On 08/08/12 16:01, Elmar Krieger wrote:

One other thing I just thought of: GCC has a history of very smart
extensions to C that allow to write faster and more elegant code. If I
look at my code, there are mostly two sources of 'dirty hacks' left. One
that could be fixed easily is the 'void** pointer problem', that
clutters my code with nasty explicit type casts:

A simple example is the function freesetnull, that frees a pointer and
sets it NULL (ptradd is a pointer address):

void freesetnull(void **ptradd)
{ free(*ptradd);
*ptradd=NULL; }


I suspect this should be on the gcc-help mailing list rather than the development list. But since you asked here, I'll try to help here.


Normally, good style encourages using static inline functions instead of macros, but here I would go for a macro:

freesetnull(_p) do { free(_p); _p = NULL; } while (0)

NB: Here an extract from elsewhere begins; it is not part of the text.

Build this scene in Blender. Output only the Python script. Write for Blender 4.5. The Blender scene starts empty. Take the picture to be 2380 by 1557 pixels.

Note the slight change in the semantics - you pass the pointer, not a pointer to the pointer.

I expect this will also have the bonus of improving the speed of the resulting program - and possibly even of the compilation.

What's the other dirty hack?


Regarding compile time, modern gcc has "-funit-at-a-time" and "-ftop-level-reorder" enabled by default, even with no optimisation enabled. These could take time on such a huge source code. Try compiling with "-fno-unit-at-a-time" (which implies "-fno-toplevel-reorder").